Employee Assistance Programs
(EAPs) are employer-sponsored services to help employees with personal problems that affect job performance (stress, substance abuse, family problems, etc.).
Employee Benefits
are part of an employee’s total compensation package, other than pay for time worked, provided in whole or in part by employer payments (includes life insurance, vacation, worker’s compensation, pension, paid time off, etc.).
Fixed Benefit Plan
is an employee benefit plan that is provided to all eligible employees with the same array of benefits.
Flexible Benefit Plan
is an employer benefit’s package that allows employees to choose the benefits they prefer. Employees are allotted a fixed amount of money and permitted to spend that amount in the purchase of benefit options. Employees can also top up or buy benefits with their own salary.
Flexible Spending Account
(or health care expense account) is an employer deductible, tax-favoured employee benefit that allows employees to use employer-provided health care credits to purchase a wide array of health care services. Employees have separate spending accounts with an allotted maximum to fund allowable health care services.
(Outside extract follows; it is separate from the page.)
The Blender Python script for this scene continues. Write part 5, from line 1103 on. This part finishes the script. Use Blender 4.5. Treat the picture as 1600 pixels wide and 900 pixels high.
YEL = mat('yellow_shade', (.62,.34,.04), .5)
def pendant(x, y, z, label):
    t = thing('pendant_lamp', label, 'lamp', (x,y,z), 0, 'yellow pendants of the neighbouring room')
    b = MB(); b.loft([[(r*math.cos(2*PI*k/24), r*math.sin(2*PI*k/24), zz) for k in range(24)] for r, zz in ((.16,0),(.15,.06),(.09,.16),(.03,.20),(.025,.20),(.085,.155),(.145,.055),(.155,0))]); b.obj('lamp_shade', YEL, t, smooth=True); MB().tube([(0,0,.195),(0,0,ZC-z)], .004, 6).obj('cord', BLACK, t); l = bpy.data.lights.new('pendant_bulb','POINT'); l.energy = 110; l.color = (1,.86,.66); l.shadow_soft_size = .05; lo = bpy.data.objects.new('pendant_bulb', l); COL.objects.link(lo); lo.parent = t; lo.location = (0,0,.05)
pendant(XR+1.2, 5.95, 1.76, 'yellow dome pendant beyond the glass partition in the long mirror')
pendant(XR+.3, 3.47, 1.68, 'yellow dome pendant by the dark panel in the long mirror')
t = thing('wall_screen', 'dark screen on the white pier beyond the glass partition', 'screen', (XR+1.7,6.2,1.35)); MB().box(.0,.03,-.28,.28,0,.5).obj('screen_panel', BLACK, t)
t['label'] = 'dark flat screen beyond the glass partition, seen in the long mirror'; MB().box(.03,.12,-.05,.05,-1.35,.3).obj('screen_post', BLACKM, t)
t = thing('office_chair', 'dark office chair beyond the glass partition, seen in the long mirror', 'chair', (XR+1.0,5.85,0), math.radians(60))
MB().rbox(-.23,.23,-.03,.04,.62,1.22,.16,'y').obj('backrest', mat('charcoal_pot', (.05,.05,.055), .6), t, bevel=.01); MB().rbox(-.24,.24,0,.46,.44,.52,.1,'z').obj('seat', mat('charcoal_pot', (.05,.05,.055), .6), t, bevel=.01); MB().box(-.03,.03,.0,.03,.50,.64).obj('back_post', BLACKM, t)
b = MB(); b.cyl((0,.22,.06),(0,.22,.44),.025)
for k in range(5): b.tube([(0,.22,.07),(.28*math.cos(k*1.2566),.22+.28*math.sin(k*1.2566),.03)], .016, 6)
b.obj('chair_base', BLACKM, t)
Group Registered Retirement Savings Plan
(RRSP) is an employee pension plan where each employee has their own individual plan but it is set up and administered as a group plan by the employer or the union.. The contributions are made through payroll before income tax is deducted and the earnings of the plan accumulate on a tax deferred basis.
Hybrid Pension Plan
is a pension plan that combines elements of the defined benefit pension plans and the defined contribution pension plans.
Indirect Pay
is part of an employee’s total compensation package, non-cash items or services provided to employees in return for their contribution to the organization (i.e., health benefits, paid time off). Sometimes the costs for the items are shared by the employees.
Long-term Disability Plan
is an employer sponsored plan that provides income protection in the event of a long-term illness or disability that is not work-related.
Mandatory Benefits
are legally required government sponsored employee benefits, such as pensions and employment insurance, to which employers are obliged to contribute on behalf of their employees.
Pay for Time Not Worked
are employee benefits that cover a variety of circumstances in which employees receive pay even though they are absent from work.
Pension Plan
is a plan that provides income to employees upon retirement as compensation for work performed now. Pension plans are provided by the employer and/or union, and employer contributions are usually matched by the employee.
Premium
is the periodic amount under a contract of insurance in respect to benefits paid by the employer and/or employee to keep a policy in force.
Registered Retirement Savings Plan
(RRSP) is a tax deductible voluntary individual retirement plan funded by the employee’s own earnings. Some organizations dedicate part of their employee’s salary for an RRSP. The responsibility for making the RRSP contribution lies with the employee.
Short-term Disability Plan
is an employer-sponsored plan that provides income protection for the employee due to non work-related illness or disability. It takes effect after sick days have been spent and earnings have ceased and continues until the employee returns to work or when the employee qualifies for long-term disability.
Workers’ Compensation
is a legally required government-sponsored plan, employer-paid no fault insurance plan that provides income and benefits to victims and their dependents of work-related accidents or illnesses.